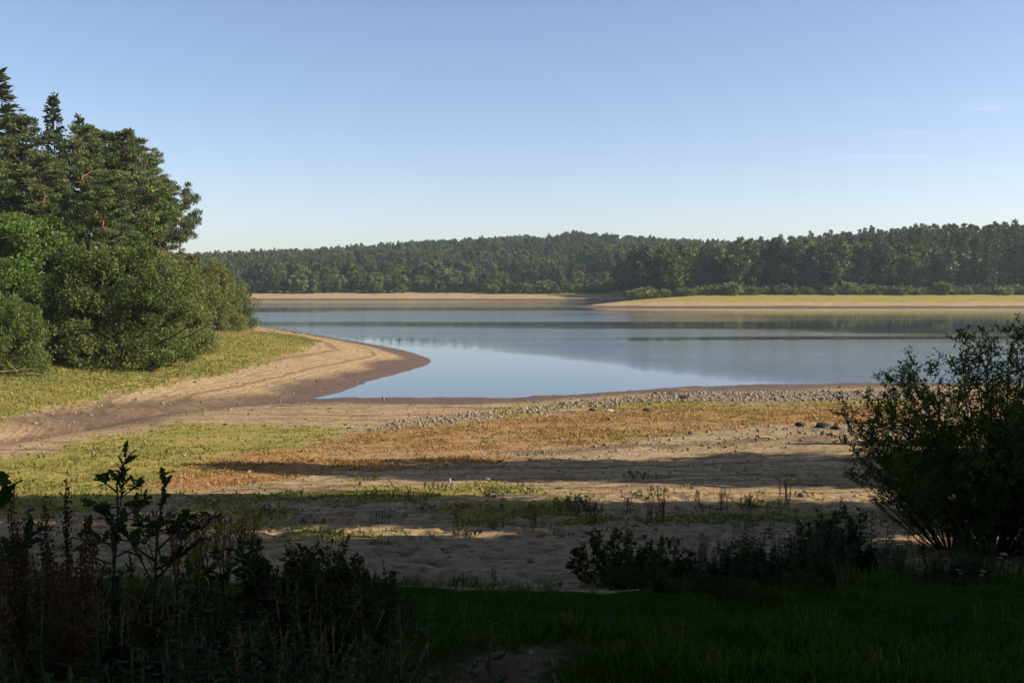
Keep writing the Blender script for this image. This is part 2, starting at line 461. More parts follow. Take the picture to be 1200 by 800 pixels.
# ground
def ground_mat():
    m, nt = nt_of('ground'); B = NB(nt)
    geo = B.n('ShaderNodeNewGeometry').outputs['Position']
    za = B.n('ShaderNodeAttribute', attribute_name='zone_a'); zb = B.n('ShaderNodeAttribute', attribute_name='zone_b')
    sa = B.n('ShaderNodeSeparateColor', {0: za.outputs['Color']}); sb = B.n('ShaderNodeSeparateColor', {0: zb.outputs['Color']})
    green, orange, mud = sa.outputs[0], sa.outputs[1], sa.outputs[2]
    stones = za.outputs['Alpha']
    lawn, floor, path = sb.outputs[0], sb.outputs[1], sb.outputs[2]
    dep = zb.outputs['Alpha']                  # stranded tide-lines on the sand
    n1 = B.noise(geo, .35, 6., .6); n2 = B.noise(geo, 2.6, 6., .65); n3 = B.noise(geo, 14., 4., .7); n4 = B.noise(geo, .07, 4., .55)
    sand = B.ramp(B.math('ADD', B.math('MULTIPLY', n2, .55), B.math('MULTIPLY', n1, .45)), [(.30, (.215, .16, .09)), (.5, (.355, .266, .152)), (.70, (.47, .368, .22))])
    sand = B.mix(B.rng(n4, .45, .62), sand, B.mix(.5, sand, (.35, .255, .155)))
    # level lines left on the beach by the falling water
    zc = B.n('ShaderNodeSeparateXYZ', {0: geo}).outputs[2]
    zz = B.n('ShaderNodeCombineXYZ', {2: B.math('MULTIPLY', B.math('ADD', zc, B.math('MULTIPLY', n1, .22)), 9.)}).outputs[0]
    ln = B.noise(zz, 1.1, 3., .6)
    sand = B.mix(B.math('MULTIPLY', B.rng(ln, .47, .62), dep), sand, (.185, .13, .082))
    ln2 = B.noise(zz, 3.7, 2., .5)
    sand = B.mix(B.math('MULTIPLY', B.rng(ln2, .50, .64, 0., .28), dep), sand, (.15, .105, .068))
    dimple_shade = B.math('MULTIPLY', B.rng(B.math('ADD', B.math('MULTIPLY', B.noise(geo, 5.5, 4., .6), .7), B.math('MULTIPLY', n3, .3)), .47, .60), .72)  # shade of trodden dimples painted into the sand as darker blotches
    sand = B.mix(dimple_shade, sand, B.mix(1., sand, (.50, .44, .38), 'MULTIPLY'))
    # wet mud
    mudc = B.ramp(n2, [(.3, (.068, .040, .025)), (.7, (.140, .088, .052))])
    mr = B.rng(B.math('ADD', B.math('ADD', mud, B.math('MULTIPLY', B.math('SUBTRACT', n1, .5), .9)), B.math('MULTIPLY', B.math('SUBTRACT', ln, .5), .8)), .15, .95)
    c = B.mix(mr, sand, mudc)
    # stones
    vo = B.n('ShaderNodeTexVoronoi', {'Vector': geo, 'Scale': 5.5, 'Randomness': 1.})
    stc = B.mix(.75, B.mix(1., vo.outputs['Color'], (.26, .22, .17), 'MULTIPLY'), (.22, .18, .135))
    stm = B.math('MULTIPLY', stones, B.rng(B.math('ADD', n2, B.math('MULTIPLY', n3, .3)), .48, .72))
    c = B.mix(stm, c, stc)
    # plants covering the shore
    og = B.ramp(n2, [(.3, (.22, .115, .048)), (.5, (.30, .165, .066)), (.72, (.34, .235, .095))])
    om = B.rng(B.math('ADD', orange, B.math('MULTIPLY', B.math('SUBTRACT', n3, .5), .9)), .12, .6)
    c = B.mix(B.math('MULTIPLY', om, .9), c, og)
    gg = B.ramp(n1, [(.30, (.17, .175, .038)), (.5, (.245, .215, .052)), (.70, (.31, .235, .085))])
    gm = B.rng(B.math('ADD', green, B.math('MULTIPLY', B.math('SUBTRACT', B.math('ADD', B.math('MULTIPLY', n3, .5), B.math('MULTIPLY', n2, .5)), .5), 1.0)), .14, .62)
    c = B.mix(B.math('MULTIPLY', gm, .92), c, gg)
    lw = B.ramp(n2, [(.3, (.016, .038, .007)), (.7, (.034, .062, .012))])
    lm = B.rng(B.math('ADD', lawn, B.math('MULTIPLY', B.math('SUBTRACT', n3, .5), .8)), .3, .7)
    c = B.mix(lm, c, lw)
    c = B.mix(B.math('MULTIPLY', path, .9), c, B.ramp(n2, [(.3, (.055, .038, .024)), (.7, (.10, .072, .048))]))
    c = B.mix(floor, c, B.ramp(n2, [(.3, (.025, .022, .012)), (.7, (.05, .045, .02))]))
    c = B.mix(B.rng(n3, .35, .75, .0, .35), c, B.mix(1., c, (.55, .5, .45), 'MULTIPLY'))
    hsum = B.math('ADD', B.math('MULTIPLY', n3, .35), B.math('MULTIPLY', n2, .65))
    bp = B.n('ShaderNodeBump', {'Height': hsum, 'Strength': .55, 'Distance': .12})
    p = B.n('ShaderNodeBsdfPrincipled', {'Base Color': c, 'Roughness': B.rng(mud, .3, 1., .95, .6), 'Normal': bp.outputs[0], 'Specular IOR Level': B.rng(mud, .3, 1., 0., .25)})
    B.n('ShaderNodeOutputMaterial', {'Surface': p.outputs[0]})
    return m

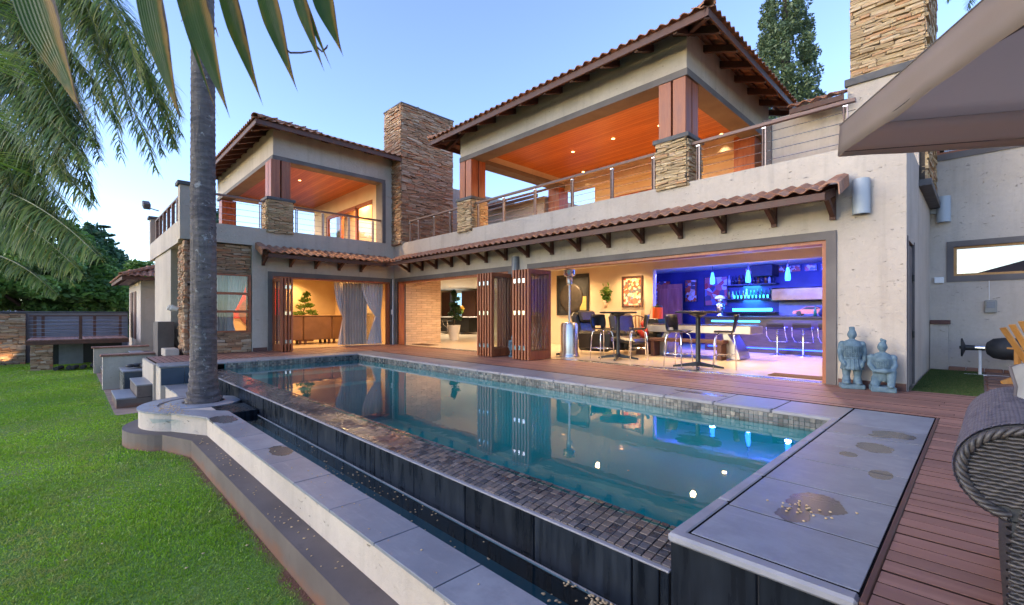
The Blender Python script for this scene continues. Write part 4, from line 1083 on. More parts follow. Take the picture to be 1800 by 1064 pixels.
# exterior lamps and small fittings
def wall_lamp(loc, label, rz=0, arm=False):
    t = thing('wall_lamp', label, 'wall lamp', loc, rz, 'half-round white wall lamps')
    MB().lathe([(.10,-.25),(.105,-.25),(.105,.25),(.10,.25)], 18, (0,0,0), PI, 2*PI).box(-.105,.105,-.002,.012,-.25,.25).build('lamp_shade', MAT['lamp_white'], t, True, False, 40)
    MB().box(-.05,.05,.0,.05,-.07,.07).build('back_plate', MAT['lamp_white'], t, False, False)
    if arm: MB().box(-.20,-.09,-.02,.05,-.06,.06,.005).build('junction_box', MAT['lamp_white'], t, False, False)
wall_lamp((-1.19, 8.145, 2.74), 'white half-round wall lamp beside the tiled awning end')
wall_lamp((-.50, 12.36, 3.12), 'white half-round wall lamp in the recessed corner above the side yard', arm=True)
# ---------------------------------------------------------------- rooms behind the folding doors
room = lambda mb, name, mat: struct(name, mb, MAT[mat])
fl = room(MB().box(-27, -.98, 8.44, 20, -.3, .0).box(-20.4, -14.66, 2.5, 8.44, -.3, -.001), 'floor', 'floor_tile')
room(MB().box(-27, -14.43, 9.9, 20, 2.62, 2.64).box(-14.42, -.98, 8.5, 20, 2.60, 2.638).box(-20.4,-14.72,2.5,9.0,2.60,2.639), 'ceiling', 'ceiling_white')
room(MB().box(-11.6, -6.76, 12.40, 12.6, 0, 2.60), 'wall_lounge', 'plaster_in')
room(MB().box(-6.76, -.98, 12.40, 12.6, 2.38, 2.60), 'wall_bulkhead', 'plaster_in')
room(MB().box(-11.8, -11.6, 12.40, 18.2, 0, 2.60), 'wall_lounge_return', 'plaster_in')
room(MB().box(-9.4, -.98, 16.0, 16.2, 0, 2.60).box(-9.6,-9.4,12.6,16.2,0,2.6).box(-1.0,-.985,8.5,16.2,0,2.6), 'wall_bar', 'blue_wall')
room(MB().box(-27, -11.8, 18.0, 18.2, 0, 2.62).box(-27.2,-27,9.9,18.2,0,2.62).box(-27,-14.5,9.7,9.9,0,2.62), 'wall_kitchen', 'plaster_in')
room(MB().box(-20.4, -20.2, 2.5, 9.0, 0, 2.6).box(-20.2,-14.72,2.42,2.5,0,2.6).box(-20.2,-14.45,8.56,8.7,0,2.6), 'wall_living', 'plaster_in')
# travertine brick wall at the kitchen end
tw = room(MB().box(-14.40, -14.14, 8.5, 10.0, 0, 2.60), 'wall_travertine', 'grout')
z = 0; r = 0
while z < 2.55:
    y = 8.5 - (r % 2)*.22
    while y < 10.0:
        a, b = max(8.5, y), min(y+.44, 10.0)
        if b-a > .03: MB().box(-14.15, -14.115+random.uniform(-.006,.006), a+.003, b-.003, z+.003, min(z+.085,2.6)-.002, .004).build('brick', MAT['travertine'], tw)
        y += .44
    z += .085; r += 1

WARM = (1, .66, .33); WARM2 = (1, .56, .20); NEUT = (1, .84, .62); BLUE = (.05, .07, 1.0)
def downlight(x, y, z, e, col, n=0, spot=150, label=None):
    t = thing('downlight', label, 'downlight', (x, y, z), 0, 'recessed ceiling downlights')
    MB().lathe([(.0,-.004),(.045,-.004)], 14).build('lamp_face', MAT['lamp_warm'], t, False, False)
    MB().lathe([(.045,-.003),(.062,-.010),(.066,-.002)], 16).build('trim_ring', MAT['steel'], t, True, False)
    lamp('downlight_lamp', 'SPOT', (x, y, z-.03), e, col, None, .05, (0,0,0), spot, .8)
    return t
n_ = 0
for i, (x, y, lab) in enumerate(((-8.28,10.53,'lit downlight in the timber pavilion ceiling, above the third baluster bay'), (-6.90,10.52,'lit downlight near the middle of the timber pavilion ceiling'), (-5.61,10.63,'lit downlight in the timber pavilion ceiling beside the big timber post'),
      (-9.20,12.25,'lit downlight low in the far corner of the timber pavilion ceiling'), (-4.74,12.30,'lit downlight deep in the pavilion seen right of the stone column'))):
    downlight(x, y, 5.795, 150 if y < 12 else 42, WARM, label=lab, spot=150 if y < 12 else 75)
downlight(-16.92, 5.89, 5.835, 125, WARM, label='lit downlight further back in the small pavilion ceiling')
downlight(-15.46, 5.90, 5.835, 125, WARM, label='lit downlight nearer the front of the small pavilion ceiling')
downlight(-17.3, 8.33, 5.835, 120, WARM2, label='warm downlight behind the glass sliding doors upstairs')
for i, (x, y) in enumerate(((-9.6,9.8),(-9.6,11.7),(-6.9,9.8),(-7.4,11.7),(-4.4,9.8),(-4.4,11.6),(-2.2,9.8),(-2.2,11.6))):  # room downlights from here on are unseen, added to light the interiors
    downlight(x, y, 2.595, 54, WARM, label='unseen downlight added to light the lounge')
for (x, y) in ((-12.3,9.4),(-12.3,11.8)): downlight(x, y, 2.595, 60, WARM, label='unseen downlight added to light the passage beside the travertine wall')
for (x, y) in ((-18,12.5),(-21,15.5),(-18.5,15.5),(-22.5,13)): downlight(x, y, 2.615, 75, NEUT, label='unseen downlight added to light the kitchen')
for (x, y) in ((-19.6,4.2),(-19.6,6.6),(-17.3,5.2),(-17.3,7.4),(-15.4,6.4),(-15.4,3.2)): downlight(x, y, 2.595, 58, WARM2, label='unseen downlight added to light the living room')

# ---- living room: leather couch, art, bonsai, curtains
def couch(loc, rz, n, label):
    t = thing('leather_couch', label, 'couch', loc, rz)
    W = 1.02
    for i in range(n):
        x0 = i*W; MB().box(x0+.006, x0+W-.006, 0, .16, .15, 1.0, .03).build('backrest', MAT['leather_brown'], t, False, False)
        MB().box(x0+.006, x0+W-.006, .17, .95, .30, .52, .05).build('seat_cushion', MAT['leather_brown'], t, False, False)
        for a in (.05, W-.13):
            for b_ in (.03, .85): MB().box(x0+a, x0+a+.07, b_, b_+.07, 0, .15).build('leg', MAT['wood_dark'], t, False, False)
    MB().box(0, n*W, .165, .96, .15, .30, .02).build('couch_base', MAT['leather_brown'], t, False, False)
    MB().box(0, n*W, -.03, .20, .985, 1.03, .02).build('top_roll', MAT['leather_brown'], t, False, False)
couch((-16.5, 4.85, 0), PI/2, 3, 'brown leather three-seat couch seen from behind in the living room')
def art_panel():
    t = thing('wall_art', 'red square wall panel with a dark arched disc in the living room', 'wall art', (-20.19, 6.0, 1.5))
    MB().box(-20.2,-20.16,4.4,6.45,.9,2.12).build('panel', MAT['red_lac'], t)
    mb = MB(); mb.lathe([(0,0),(.62,0),(.62,.03),(.0,.03)], 40); mb.xf(Matrix.Translation((-20.16,5.35,1.15)) @ Matrix.Rotation(PI/2,4,'Y')); mb.build('disc', MAT['disc'], t)
MAT['red_lac'] = M('red_lac', (.40,.025,.012), (.50,.045,.02), 3, rough=.4)
MAT['disc'] = M('disc', (.16,.045,.015), (.24,.075,.025), 4, stretch=(1,1,8), rough=.45)
art_panel()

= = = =

◆ Given exercise ◆
Going through the data, tally the lines containing "parts" and report only the result.

◆ Solution to the problem ◆
2